● EXTRACTED DATA
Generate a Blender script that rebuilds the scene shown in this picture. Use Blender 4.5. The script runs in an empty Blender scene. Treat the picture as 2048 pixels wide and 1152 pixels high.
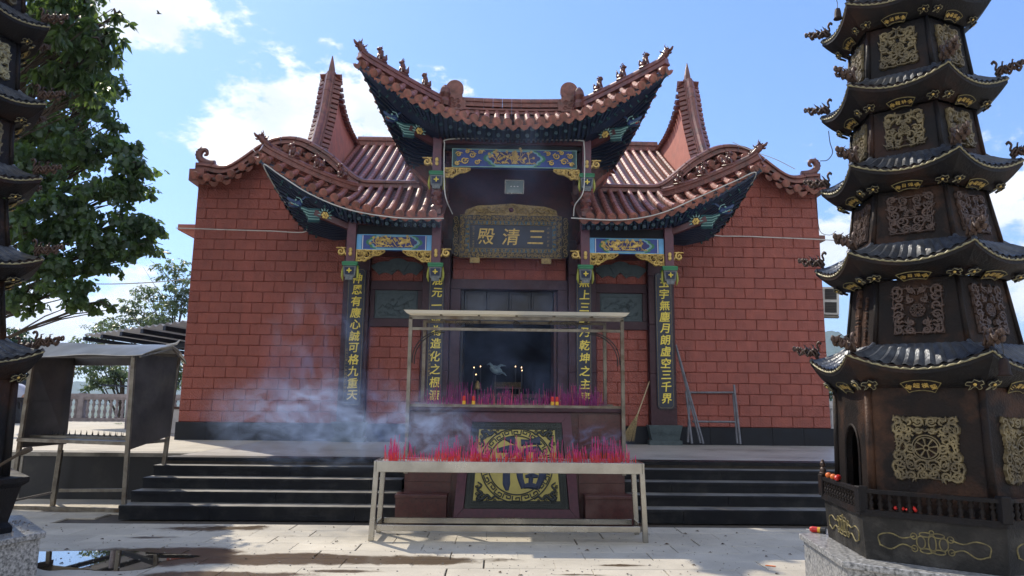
import bpy, math, random
import numpy as np
from mathutils import Vector, Matrix, Euler
R = math.radians
random.seed(7); np.random.seed(7)
sc = bpy.context.scene
COL = sc.collection

# ------------------------------------------------------------------ camera
F_PX = 1400.0
CAM = Vector((-0.257, 0, 1.65))
yaw, pitch, roll = R(1.16), R(9.2), R(0.63)
fw = Vector((math.sin(yaw)*math.cos(pitch), math.cos(yaw)*math.cos(pitch), math.sin(pitch)))
r0 = Vector((math.cos(yaw), -math.sin(yaw), 0)); u0 = r0.cross(fw)
rt = r0*math.cos(roll) + u0*math.sin(roll); upv = -r0*math.sin(roll) + u0*math.cos(roll)
cd = bpy.data.cameras.new('camera'); cam = bpy.data.objects.new('camera', cd); COL.objects.link(cam)
cam.matrix_world = Matrix(((rt.x, upv.x, -fw.x, CAM.x), (rt.y, upv.y, -fw.y, CAM.y), (rt.z, upv.z, -fw.z, CAM.z), (0, 0, 0, 1)))
cd.sensor_width = 36; cd.lens = F_PX/2048*36; cd.clip_start = 0.1; cd.clip_end = 20000
sc.camera = cam
def ray(px, py): return fw + rt*((px-1024)/F_PX) - upv*((py-576)/F_PX)
def at(px, py, Y):                       # the real place of a photo point at depth Y
    d = ray(px, py); return CAM + d*(Y/d.y)
def gr(px, py, z=0.0):
    d = ray(px, py); return CAM + d*((z-CAM.z)/d.z)

# ------------------------------------------------------------------ light
# sun stands behind the hall to the left: per metre of height a shadow moves +0.6 in x and -0.72 in y
SX, SY = 0.60, -0.72
sun_dir = Vector((-SX, -SY, 1)).normalized()          # towards the sun
elev = math.asin(sun_dir.z); azim = math.atan2(sun_dir.x, sun_dir.y)
sd = bpy.data.lights.new('sun', 'SUN'); sd.energy = 3.7; sd.angle = R(0.55); sd.color = (1, 0.90, 0.74)
sun = bpy.data.objects.new('sun', sd); COL.objects.link(sun)
sun.rotation_euler = sun_dir.to_track_quat('Z', 'Y').to_euler(); sun.location = (-20, 20, 40)
w = bpy.data.worlds.new('World'); sc.world = w; w.use_nodes = True
nt = w.node_tree; nt.nodes.clear()
def N(t, tree=None, **kw):
    n = (tree or nt).nodes.new(t)
    for k, v in kw.items(): setattr(n, k, v)
    return n
def L(a, b, tree=None): (tree or nt).links.new(a, b)
out = N('ShaderNodeOutputWorld'); bg = N('ShaderNodeBackground'); bg.inputs['Strength'].default_value = 0.15
sky = N('ShaderNodeTexSky', sky_type='NISHITA', sun_disc=False); sky.sun_elevation = elev; sky.sun_rotation = azim
sky.air_density = 1.25; sky.dust_density = 0.6; sky.ozone_density = 2.0
tc = N('ShaderNodeTexCoord')
n1 = N('ShaderNodeTexNoise'); n1.inputs['Scale'].default_value = 7.5; n1.inputs['Detail'].default_value = 9; n1.inputs['Roughness'].default_value = 0.62
mp = N('ShaderNodeMapping'); mp.inputs['Scale'].default_value = (1, 1, 1.9)
L(tc.outputs['Generated'], mp.inputs[0]); L(mp.outputs[0], n1.inputs['Vector'])
def M(op, a, b=None, c=None, clamp=False):
    n = N('ShaderNodeMath', operation=op); n.use_clamp = clamp
    for i, v in enumerate((a, b, c)):
        if v is None: continue
        if isinstance(v, (int, float)): n.inputs[i].default_value = v
        else: L(v, n.inputs[i])
    return n.outputs[0]
# cloud banks where the photograph shows them, a loose field of the same noise elsewhere
blobs = [(590, 250, .17, .105, 1.15), (490, 245, .08, .09, 1.0), (740, 225, .15, .10, 1.1), (860, 235, .09, .085, .95), (290, 5, .15, .07, 1.0), (505, 8, .05, .045, .8),
         (1650, 500, .06, .14, .75), (2030, 440, .12, .15, 1.05), (1440, 262, .07, .03, .42), (1600, 300, .07, .06, .30), (110, 620, .34, .075, 1.0), (1690, 600, .10, .10, .6), (300, 640, .25, .09, .55), (2000, 620, .2, .1, .7)]
acc = None
sep = N('ShaderNodeSeparateXYZ'); L(tc.outputs['Generated'], sep.inputs[0])
for (bx_, by_, rx, rz, amt) in blobs:
    d = ray(bx_, by_).normalized()
    vs = N('ShaderNodeVectorMath', operation='SUBTRACT'); L(tc.outputs['Generated'], vs.inputs[0]); vs.inputs[1].default_value = d
    vm = N('ShaderNodeVectorMath', operation='MULTIPLY'); L(vs.outputs[0], vm.inputs[0]); vm.inputs[1].default_value = (1/rx, 1/rx, 1/rz)
    vl = N('ShaderNodeVectorMath', operation='LENGTH'); L(vm.outputs[0], vl.inputs[0])
    v = M('MULTIPLY', M('SUBTRACT', 1.25, vl.outputs['Value'], clamp=True), amt)
    acc = v if acc is None else M('MAXIMUM', acc, v)
field = M('MULTIPLY', M('SUBTRACT', 0.55, sep.outputs['Y'], clamp=True), 1.15)      # unseen clouds behind the camera, thickened to lift the fill light
acc = M('MAXIMUM', acc, field)
cl = M('ADD', acc, M('MULTIPLY', M('SUBTRACT', n1.outputs['Fac'], 0.5), 2.9))
rp = N('ShaderNodeMapRange', interpolation_type='SMOOTHSTEP'); rp.inputs['From Min'].default_value = 0.60; rp.inputs['From Max'].default_value = 0.92
L(cl, rp.inputs['Value'])
has = M('MULTIPLY', rp.outputs[0], M('GREATER_THAN', acc, 0.001))
gate = N('ShaderNodeMapRange'); gate.inputs['From Min'].default_value = 0.0; gate.inputs['From Max'].default_value = 0.25; L(acc, gate.inputs['Value'])
has = M('MULTIPLY', rp.outputs[0], gate.outputs[0], clamp=True)
has = M('MULTIPLY', has, 0.93)
n2 = N('ShaderNodeTexNoise'); n2.inputs['Scale'].default_value = 9; n2.inputs['Detail'].default_value = 6; L(mp.outputs[0], n2.inputs['Vector'])
cr = N('ShaderNodeMix', data_type='RGBA'); cr.inputs['A'].default_value = (4.4, 4.7, 5.2, 1); cr.inputs['B'].default_value = (6.2, 6.2, 6.3, 1)
n2r = N('ShaderNodeMapRange'); n2r.inputs['From Min'].default_value = .35; n2r.inputs['From Max'].default_value = .62; L(n2.outputs['Fac'], n2r.inputs['Value'])
L(n2r.outputs[0], cr.inputs['Factor'])
tint = N('ShaderNodeMix', data_type='RGBA', blend_type='MULTIPLY'); tint.inputs['Factor'].default_value = 1; L(sky.outputs[0], tint.inputs['A']); tint.inputs['B'].default_value = (.58, .71, .97, 1)
# pale veil of thin high haze over the blue
veil = N('ShaderNodeMix', data_type='RGBA'); veil.inputs['Factor'].default_value = 0.30; L(tint.outputs['Result'], veil.inputs['A']); veil.inputs['B'].default_value = (1.3, 2.5, 5.8, 1)
mx = N('ShaderNodeMix', data_type='RGBA'); L(has, mx.inputs['Factor']); L(veil.outputs['Result'], mx.inputs['A']); L(cr.outputs['Result'], mx.inputs['B'])
L(mx.outputs['Result'], bg.inputs['Color']); L(bg.outputs[0], out.inputs[0])
sc.view_settings.view_transform = 'Standard'; sc.view_settings.look = 'None'; sc.view_settings.gamma = 1
sc.view_settings.exposure = 0.52; sc.view_settings.use_curve_mapping = False
sc.cycles.max_bounces = 6; sc.cycles.diffuse_bounces = 3; sc.cycles.glossy_bounces = 3; sc.cycles.transmission_bounces = 4
sc.cycles.transparent_max_bounces = 8; sc.cycles.volume_bounces = 1; sc.cycles.use_denoising = True
sc.cycles.volume_step_rate = 1.0; sc.cycles.volume_max_steps = 64

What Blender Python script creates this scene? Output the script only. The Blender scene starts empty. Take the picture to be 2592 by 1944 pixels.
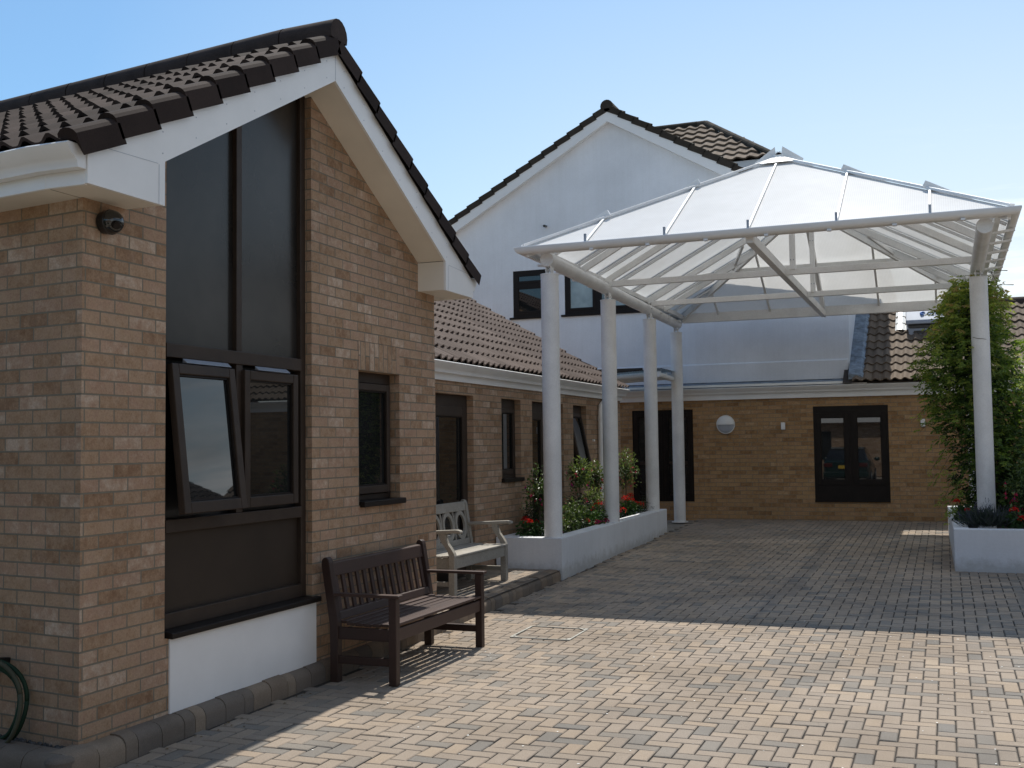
import bpy, bmesh, math, random
from math import sin, cos, pi, radians, sqrt, floor
from mathutils import Vector, Matrix, noise

rng = random.Random(7)
scn = bpy.context.scene
COL = scn.collection
V = Vector

# ------------------------------------------------------------------ materials
def new_mat(name):
    m = bpy.data.materials.new(name); m.use_nodes = True
    nt = m.node_tree; nt.nodes.clear()
    out = nt.nodes.new('ShaderNodeOutputMaterial')
    return m, nt, out

def N(nt, typ, **kw):
    n = nt.nodes.new(typ)
    for k, v in kw.items():
        if k.startswith('i_'):
            key = k[2:].replace('_', ' ')
            n.inputs[key].default_value = v
        else:
            setattr(n, k, v)
    return n

def L(nt, a, b): nt.links.new(a, b)

def ramp(nt, fac, stops, interp='LINEAR'):
    r = nt.nodes.new('ShaderNodeValToRGB'); cr = r.color_ramp; cr.interpolation = interp
    while len(cr.elements) < len(stops): cr.elements.new(0.5)
    for e, (p, c) in zip(cr.elements, stops):
        e.position = p; e.color = (c[0], c[1], c[2], 1)
    L(nt, fac, r.inputs['Fac'])
    return r.outputs['Color']

def mix(nt, fac, a, b, mode='MIX'):
    n = nt.nodes.new('ShaderNodeMix'); n.data_type = 'RGBA'; n.blend_type = mode
    for sock, v in ((n.inputs[0], fac), (n.inputs[6], a), (n.inputs[7], b)):
        if hasattr(v, 'is_output'): L(nt, v, sock)
        elif isinstance(v, (int, float)): sock.default_value = v
        else: sock.default_value = (v[0], v[1], v[2], 1)
    return n.outputs[2]

def noise_fac(nt, scale, detail=4, rough=.6, vec=None, coord='Object'):
    n = N(nt, 'ShaderNodeTexNoise'); n.inputs['Scale'].default_value = scale
    n.inputs['Detail'].default_value = detail; n.inputs['Roughness'].default_value = rough
    if vec is None:
        g = N(nt, 'ShaderNodeNewGeometry'); vec = g.outputs['Position']
    L(nt, vec, n.inputs['Vector'])
    return n.outputs['Fac']

def plain(name, col, rough=.5, var=.12, nscale=6., bump=0., bscale=80., spec=.5, metal=0., fine=0.):
    """Principled with soft colour mottling and optional fine bump."""
    m, nt, out = new_mat(name)
    b = N(nt, 'ShaderNodeBsdfPrincipled')
    f = noise_fac(nt, nscale)
    dark = [c * (1 - var * 1.6) for c in col]; lite = [min(1, c * (1 + var)) for c in col]
    c = ramp(nt, f, [(.3, dark), (.7, lite)])
    if fine:
        f2 = noise_fac(nt, bscale, 2)
        c = mix(nt, fine, c, ramp(nt, f2, [(.35, [x * .5 for x in col]), (.65, [min(1, x * 1.4) for x in col])]))
    L(nt, c, b.inputs['Base Color'])
    b.inputs['Roughness'].default_value = rough; b.inputs['Metallic'].default_value = metal
    b.inputs['Specular IOR Level'].default_value = spec
    if bump:
        bp = N(nt, 'ShaderNodeBump'); bp.inputs['Strength'].default_value = bump; bp.inputs['Distance'].default_value = .01
        L(nt, noise_fac(nt, bscale, 3), bp.inputs['Height']); L(nt, bp.outputs[0], b.inputs['Normal'])
    L(nt, b.outputs[0], out.inputs[0])
    return m

def render_mat(name, col, base_z=None, drip=.25):
    """painted render: mottling, vertical rain streaks and splash dirt at the foot"""
    m, nt, out = new_mat(name)
    b = N(nt, 'ShaderNodeBsdfPrincipled'); b.inputs['Roughness'].default_value = .88; b.inputs['Specular IOR Level'].default_value = .25
    g = N(nt, 'ShaderNodeNewGeometry')
    c = ramp(nt, noise_fac(nt, 1.1, 5, .6), [(.3, [x * .90 for x in col]), (.7, [min(1, x * 1.04) for x in col])])
    mp = N(nt, 'ShaderNodeMapping'); mp.inputs['Scale'].default_value = (7, 7, .35); L(nt, g.outputs['Position'], mp.inputs['Vector'])
    st = noise_fac(nt, 1.6, 5, .7, vec=mp.outputs[0])
    c = mix(nt, drip, c, ramp(nt, st, [(.36, (.62, .60, .55)), (.58, (1, 1, 1))]), 'MULTIPLY')
    c = mix(nt, .25, c, ramp(nt, noise_fac(nt, 45, 3, .7), [(.3, (.78, .78, .78)), (.7, (1, 1, 1))]), 'MULTIPLY')
    if base_z is not None:
        sx = N(nt, 'ShaderNodeSeparateXYZ'); L(nt, g.outputs['Position'], sx.inputs[0])
        ad = N(nt, 'ShaderNodeMath', operation='MULTIPLY_ADD'); L(nt, noise_fac(nt, 9, 4, .7), ad.inputs[0]); ad.inputs[1].default_value = -.30; L(nt, sx.outputs['Z'], ad.inputs[2])
        d = ramp(nt, ad.outputs[0], [(max(0, base_z - .12), (.50, .47, .40)), (base_z + .06, (1, 1, 1))])
        c = mix(nt, .5, c, d, 'MULTIPLY')
    L(nt, c, b.inputs['Base Color'])
    bp = N(nt, 'ShaderNodeBump'); bp.inputs['Strength'].default_value = .3; bp.inputs['Distance'].default_value = .006
    L(nt, noise_fac(nt, 60, 4, .65), bp.inputs['Height']); L(nt, bp.outputs[0], b.inputs['Normal'])
    L(nt, b.outputs[0], out.inputs[0])
    return m

def brick_mat(name, stops, mortar, stain=.35):
    m, nt, out = new_mat(name)
    b = N(nt, 'ShaderNodeBsdfPrincipled'); b.inputs['Roughness'].default_value = .9
    b.inputs['Specular IOR Level'].default_value = .2
    uv = N(nt, 'ShaderNodeUVMap')
    t = N(nt, 'ShaderNodeTexBrick')
    L(nt, uv.outputs[0], t.inputs['Vector'])
    t.inputs['Color1'].default_value = (0, 0, 0, 1); t.inputs['Color2'].default_value = (1, 1, 1, 1); t.inputs['Mortar'].default_value = (.5, .5, .5, 1)
    t.inputs['Scale'].default_value = 1; t.inputs['Mortar Size'].default_value = .0052; t.inputs['Mortar Smooth'].default_value = .25
    t.inputs['Brick Width'].default_value = .225; t.inputs['Row Height'].default_value = .075; t.inputs['Bias'].default_value = 0
    sp = N(nt, 'ShaderNodeSeparateColor'); L(nt, t.outputs['Color'], sp.inputs[0])
    nb = noise_fac(nt, 17, 4, .7)                       # fired blotches that shift each brick's own tone
    ma = N(nt, 'ShaderNodeMath', operation='MULTIPLY_ADD'); L(nt, nb, ma.inputs[0]); ma.inputs[1].default_value = 1.1; ma.inputs[2].default_value = -.55
    mb_ = N(nt, 'ShaderNodeMath', operation='MULTIPLY_ADD'); L(nt, sp.outputs[0], mb_.inputs[0]); mb_.inputs[1].default_value = .85; L(nt, ma.outputs[0], mb_.inputs[2])
    mc_ = N(nt, 'ShaderNodeMath', operation='ADD'); L(nt, mb_.outputs[0], mc_.inputs[0]); mc_.inputs[1].default_value = .06
    base = ramp(nt, mc_.outputs[0], stops)
    # blotches inside each brick, weather stains over the wall
    f1 = noise_fac(nt, 9, 5, .65)
    base = mix(nt, .55, base, mix(nt, f1, stops[0][1], stops[-1][1]), 'MIX') if False else mix(nt, .22, base, ramp(nt, f1, [(.3, stops[0][1]), (.5, stops[2][1]), (.72, stops[-1][1])]))
    f2 = noise_fac(nt, 90, 3, .7)
    base = mix(nt, .5, base, ramp(nt, f2, [(.3, (.45, .45, .45)), (.7, (1, 1, 1))]), 'MULTIPLY')
    f3 = noise_fac(nt, .9, 4)
    base = mix(nt, stain, base, ramp(nt, f3, [(.35, (.45, .42, .4)), (.65, (1, 1, 1))]), 'MULTIPLY')
    mcol = mix(nt, noise_fac(nt, 25, 4), [c * .7 for c in mortar], mortar)
    c = mix(nt, t.outputs['Fac'], base, mcol)
    L(nt, c, b.inputs['Base Color'])
    inv = N(nt, 'ShaderNodeMath', operation='SUBTRACT'); inv.inputs[0].default_value = 1.0; L(nt, t.outputs['Fac'], inv.inputs[1])
    ad = N(nt, 'ShaderNodeMath', operation='MULTIPLY_ADD'); L(nt, f2, ad.inputs[0]); ad.inputs[1].default_value = .35; L(nt, inv.outputs[0], ad.inputs[2])
    bp = N(nt, 'ShaderNodeBump'); bp.inputs['Strength'].default_value = .7; bp.inputs['Distance'].default_value = .006
    L(nt, ad.outputs[0], bp.inputs['Height']); L(nt, bp.outputs[0], b.inputs['Normal'])
    L(nt, b.outputs[0], out.inputs[0])
    return m

def tint_mat(name, stops, rough=.8, spec=.3, fine=.35, fscale=120, patch=.25, pscale=3., trans=0., bump=.15, dirt=(.5, .5, .5)):
    """colour picked per piece from the 'tint' attribute; optional translucency for leaves."""
    m, nt, out = new_mat(name)
    b = N(nt, 'ShaderNodeBsdfPrincipled'); b.inputs['Roughness'].default_value = rough; b.inputs['Specular IOR Level'].default_value = spec
    a = N(nt, 'ShaderNodeAttribute'); a.attribute_name = 'tint'
    c = ramp(nt, a.outputs['Fac'], stops)
    if fine:
        f = noise_fac(nt, fscale, 3, .7)
        c = mix(nt, fine, c, ramp(nt, f, [(.3, (.35, .35, .35)), (.7, (1.0, 1.0, 1.0))]), 'MULTIPLY')
        if bump:
            bp = N(nt, 'ShaderNodeBump'); bp.inputs['Strength'].default_value = bump; bp.inputs['Distance'].default_value = .01
            L(nt, f, bp.inputs['Height']); L(nt, bp.outputs[0], b.inputs['Normal'])
    if patch:
        c = mix(nt, patch, c, ramp(nt, noise_fac(nt, pscale, 5, .6), [(.38, dirt), (.62, (1, 1, 1))]), 'MULTIPLY')
    L(nt, c, b.inputs['Base Color'])
    if trans:
        t = N(nt, 'ShaderNodeBsdfTranslucent'); L(nt, mix(nt, 1., c, (1.5, 1.6, .7), 'MULTIPLY'), t.inputs['Color'])
        ms = N(nt, 'ShaderNodeMixShader'); ms.inputs[0].default_value = trans
        L(nt, b.outputs[0], ms.inputs[1]); L(nt, t.outputs[0], ms.inputs[2]); L(nt, ms.outputs[0], out.inputs[0])
    else:
        L(nt, b.outputs[0], out.inputs[0])
    return m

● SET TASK
From the first line above to the line containing "COL = sc.collection", repeat each line exactly. Pictures stay out.

● SOLUTION FOR THIS PROBLEM
Generate a Blender script that rebuilds the scene shown in this picture. Use Blender 4.5. The script runs in an empty Blender scene. Treat the picture as 2048 pixels wide and 1152 pixels high.
import bpy, math, random
import numpy as np
from mathutils import Vector, Matrix, Euler
R = math.radians
random.seed(7); np.random.seed(7)
sc = bpy.context.scene
COL = sc.collection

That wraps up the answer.